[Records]
• • • • • • •
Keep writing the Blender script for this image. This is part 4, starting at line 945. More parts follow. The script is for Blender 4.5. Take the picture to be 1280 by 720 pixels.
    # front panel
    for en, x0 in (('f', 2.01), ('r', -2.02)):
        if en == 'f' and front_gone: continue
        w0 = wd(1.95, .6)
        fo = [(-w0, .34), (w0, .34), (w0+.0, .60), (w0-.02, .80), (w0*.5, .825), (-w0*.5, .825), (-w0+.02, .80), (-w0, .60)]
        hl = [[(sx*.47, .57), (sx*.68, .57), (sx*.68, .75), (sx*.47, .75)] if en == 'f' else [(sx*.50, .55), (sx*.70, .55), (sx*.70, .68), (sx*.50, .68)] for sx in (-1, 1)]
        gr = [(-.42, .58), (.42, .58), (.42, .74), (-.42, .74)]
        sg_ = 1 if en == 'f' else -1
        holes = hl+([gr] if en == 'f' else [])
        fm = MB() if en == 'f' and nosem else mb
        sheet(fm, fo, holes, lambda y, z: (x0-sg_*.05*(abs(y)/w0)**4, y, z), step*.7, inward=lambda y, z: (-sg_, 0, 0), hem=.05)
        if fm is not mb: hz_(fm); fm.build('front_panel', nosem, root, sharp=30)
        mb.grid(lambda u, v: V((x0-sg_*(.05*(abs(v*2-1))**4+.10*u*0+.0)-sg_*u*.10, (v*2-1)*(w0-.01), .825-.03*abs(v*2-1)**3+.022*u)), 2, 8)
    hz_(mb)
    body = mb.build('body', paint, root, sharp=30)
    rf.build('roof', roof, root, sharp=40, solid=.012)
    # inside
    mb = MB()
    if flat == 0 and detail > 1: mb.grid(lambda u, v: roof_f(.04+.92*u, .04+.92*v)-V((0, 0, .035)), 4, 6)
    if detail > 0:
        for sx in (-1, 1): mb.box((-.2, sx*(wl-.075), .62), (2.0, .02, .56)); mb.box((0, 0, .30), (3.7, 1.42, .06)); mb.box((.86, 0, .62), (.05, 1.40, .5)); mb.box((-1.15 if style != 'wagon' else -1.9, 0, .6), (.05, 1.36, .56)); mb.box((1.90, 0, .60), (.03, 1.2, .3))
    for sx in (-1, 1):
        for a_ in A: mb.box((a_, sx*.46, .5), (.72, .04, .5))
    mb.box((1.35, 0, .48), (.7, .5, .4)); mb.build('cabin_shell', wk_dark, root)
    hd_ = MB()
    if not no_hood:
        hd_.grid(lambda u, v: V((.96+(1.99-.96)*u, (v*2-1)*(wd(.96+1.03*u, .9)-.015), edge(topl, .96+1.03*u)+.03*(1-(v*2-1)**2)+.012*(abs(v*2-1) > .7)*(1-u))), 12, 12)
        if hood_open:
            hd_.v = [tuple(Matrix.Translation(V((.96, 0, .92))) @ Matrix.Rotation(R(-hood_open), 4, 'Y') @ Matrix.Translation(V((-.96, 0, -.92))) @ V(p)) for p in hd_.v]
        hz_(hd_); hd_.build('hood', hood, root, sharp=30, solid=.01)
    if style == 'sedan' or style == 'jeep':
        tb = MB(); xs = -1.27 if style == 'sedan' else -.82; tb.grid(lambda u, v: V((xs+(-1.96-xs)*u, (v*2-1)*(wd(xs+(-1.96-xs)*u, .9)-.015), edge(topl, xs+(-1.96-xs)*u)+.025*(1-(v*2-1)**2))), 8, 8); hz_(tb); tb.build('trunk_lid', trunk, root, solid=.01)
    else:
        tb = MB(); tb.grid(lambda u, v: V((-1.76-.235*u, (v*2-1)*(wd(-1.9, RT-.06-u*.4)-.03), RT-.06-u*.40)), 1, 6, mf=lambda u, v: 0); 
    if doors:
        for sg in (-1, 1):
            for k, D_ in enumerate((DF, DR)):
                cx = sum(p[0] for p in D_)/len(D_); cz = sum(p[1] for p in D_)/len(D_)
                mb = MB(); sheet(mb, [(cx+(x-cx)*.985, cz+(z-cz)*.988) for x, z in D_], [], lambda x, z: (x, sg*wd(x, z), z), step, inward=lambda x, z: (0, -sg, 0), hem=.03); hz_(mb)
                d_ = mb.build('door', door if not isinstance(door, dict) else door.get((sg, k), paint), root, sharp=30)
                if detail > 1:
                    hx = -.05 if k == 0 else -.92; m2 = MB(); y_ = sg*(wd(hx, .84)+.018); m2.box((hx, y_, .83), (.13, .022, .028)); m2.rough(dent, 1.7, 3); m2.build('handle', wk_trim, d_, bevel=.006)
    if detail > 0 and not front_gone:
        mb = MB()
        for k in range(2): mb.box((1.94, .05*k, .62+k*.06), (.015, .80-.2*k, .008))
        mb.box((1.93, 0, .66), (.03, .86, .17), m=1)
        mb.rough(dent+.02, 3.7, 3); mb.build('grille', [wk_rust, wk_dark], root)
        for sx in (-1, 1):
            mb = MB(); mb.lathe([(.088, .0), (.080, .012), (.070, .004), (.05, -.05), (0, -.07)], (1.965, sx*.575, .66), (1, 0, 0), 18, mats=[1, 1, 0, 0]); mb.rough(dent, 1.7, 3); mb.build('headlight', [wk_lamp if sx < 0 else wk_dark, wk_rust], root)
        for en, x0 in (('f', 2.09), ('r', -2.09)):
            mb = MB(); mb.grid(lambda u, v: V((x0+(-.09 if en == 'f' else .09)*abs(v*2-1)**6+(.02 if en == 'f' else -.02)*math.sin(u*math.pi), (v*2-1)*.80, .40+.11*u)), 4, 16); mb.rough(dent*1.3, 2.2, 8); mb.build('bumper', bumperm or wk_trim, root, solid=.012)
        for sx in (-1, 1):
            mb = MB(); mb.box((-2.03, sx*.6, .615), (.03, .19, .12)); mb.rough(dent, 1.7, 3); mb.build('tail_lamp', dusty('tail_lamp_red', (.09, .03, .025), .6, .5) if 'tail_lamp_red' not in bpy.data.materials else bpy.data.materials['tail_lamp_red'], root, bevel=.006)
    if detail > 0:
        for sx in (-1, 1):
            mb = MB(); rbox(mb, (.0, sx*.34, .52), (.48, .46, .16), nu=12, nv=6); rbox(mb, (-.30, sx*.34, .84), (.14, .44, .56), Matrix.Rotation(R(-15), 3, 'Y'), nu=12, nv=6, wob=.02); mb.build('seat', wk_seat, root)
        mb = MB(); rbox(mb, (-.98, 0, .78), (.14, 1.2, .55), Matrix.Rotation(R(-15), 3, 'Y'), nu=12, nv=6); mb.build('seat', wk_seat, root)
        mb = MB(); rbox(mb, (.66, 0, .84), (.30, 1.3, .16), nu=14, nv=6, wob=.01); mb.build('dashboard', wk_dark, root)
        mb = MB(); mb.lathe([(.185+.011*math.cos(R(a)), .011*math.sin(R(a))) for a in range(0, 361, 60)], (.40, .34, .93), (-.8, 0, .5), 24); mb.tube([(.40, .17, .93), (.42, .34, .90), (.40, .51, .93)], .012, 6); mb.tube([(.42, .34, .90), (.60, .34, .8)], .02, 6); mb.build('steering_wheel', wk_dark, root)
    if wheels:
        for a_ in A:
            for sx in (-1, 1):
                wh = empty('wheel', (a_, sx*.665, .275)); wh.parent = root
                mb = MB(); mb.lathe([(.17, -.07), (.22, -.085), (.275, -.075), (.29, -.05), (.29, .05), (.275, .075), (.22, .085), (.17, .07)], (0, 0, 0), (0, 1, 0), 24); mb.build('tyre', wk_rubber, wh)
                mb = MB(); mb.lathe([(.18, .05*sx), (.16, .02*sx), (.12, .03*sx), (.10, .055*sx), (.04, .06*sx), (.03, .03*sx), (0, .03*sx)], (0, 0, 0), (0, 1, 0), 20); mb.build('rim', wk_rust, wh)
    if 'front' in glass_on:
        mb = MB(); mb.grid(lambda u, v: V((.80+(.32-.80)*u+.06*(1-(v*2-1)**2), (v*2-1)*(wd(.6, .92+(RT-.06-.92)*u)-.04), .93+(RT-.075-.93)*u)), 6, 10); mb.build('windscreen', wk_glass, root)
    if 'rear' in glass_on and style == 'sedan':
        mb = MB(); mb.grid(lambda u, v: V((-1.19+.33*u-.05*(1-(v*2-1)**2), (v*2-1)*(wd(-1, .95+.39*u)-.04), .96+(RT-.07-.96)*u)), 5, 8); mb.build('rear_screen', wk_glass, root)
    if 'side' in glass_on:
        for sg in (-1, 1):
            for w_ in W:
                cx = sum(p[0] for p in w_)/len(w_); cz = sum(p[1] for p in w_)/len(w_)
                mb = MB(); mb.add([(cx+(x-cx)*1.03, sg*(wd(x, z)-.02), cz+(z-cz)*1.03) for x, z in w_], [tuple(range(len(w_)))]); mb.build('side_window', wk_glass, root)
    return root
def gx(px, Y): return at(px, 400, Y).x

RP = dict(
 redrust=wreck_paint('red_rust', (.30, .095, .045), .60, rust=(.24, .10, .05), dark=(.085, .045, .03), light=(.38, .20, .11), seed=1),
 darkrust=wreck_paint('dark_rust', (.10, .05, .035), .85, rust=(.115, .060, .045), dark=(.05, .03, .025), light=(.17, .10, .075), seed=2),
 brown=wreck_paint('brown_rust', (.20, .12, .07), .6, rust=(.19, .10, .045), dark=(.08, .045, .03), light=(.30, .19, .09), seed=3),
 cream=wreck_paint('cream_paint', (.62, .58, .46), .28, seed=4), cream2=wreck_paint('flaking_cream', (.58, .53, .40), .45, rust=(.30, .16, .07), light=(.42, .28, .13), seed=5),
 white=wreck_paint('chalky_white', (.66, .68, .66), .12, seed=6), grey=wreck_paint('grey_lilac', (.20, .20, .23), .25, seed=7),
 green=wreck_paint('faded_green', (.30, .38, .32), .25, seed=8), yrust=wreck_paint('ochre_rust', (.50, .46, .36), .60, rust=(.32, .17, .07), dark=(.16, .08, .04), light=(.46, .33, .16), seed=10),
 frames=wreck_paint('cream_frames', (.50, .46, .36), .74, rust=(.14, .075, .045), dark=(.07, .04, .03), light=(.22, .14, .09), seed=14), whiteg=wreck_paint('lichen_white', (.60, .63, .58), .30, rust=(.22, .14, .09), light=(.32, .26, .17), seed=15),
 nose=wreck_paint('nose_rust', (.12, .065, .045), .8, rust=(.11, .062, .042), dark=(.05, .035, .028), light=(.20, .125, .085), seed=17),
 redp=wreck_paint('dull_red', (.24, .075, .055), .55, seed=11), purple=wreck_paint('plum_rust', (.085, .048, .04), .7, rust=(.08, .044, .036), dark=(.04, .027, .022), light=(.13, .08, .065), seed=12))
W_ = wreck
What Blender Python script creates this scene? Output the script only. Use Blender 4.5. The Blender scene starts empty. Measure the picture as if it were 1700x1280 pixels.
• • • • • • •
§ Challenge:
Give back exactly the lines from the line that has "(.03, 1.2, .3))" to the line that has "for a_ in A: mb.box((a_, sx*.46, .5), (.72, .04, .5))", both included, and leave out all others.

§ Result of this exercise:
        for sx in (-1, 1): mb.box((-.2, sx*(wl-.075), .62), (2.0, .02, .56)); mb.box((0, 0, .30), (3.7, 1.42, .06)); mb.box((.86, 0, .62), (.05, 1.40, .5)); mb.box((-1.15 if style != 'wagon' else -1.9, 0, .6), (.05, 1.36, .56)); mb.box((1.90, 0, .60), (.03, 1.2, .3))
    for sx in (-1, 1):
        for a_ in A: mb.box((a_, sx*.46, .5), (.72, .04, .5))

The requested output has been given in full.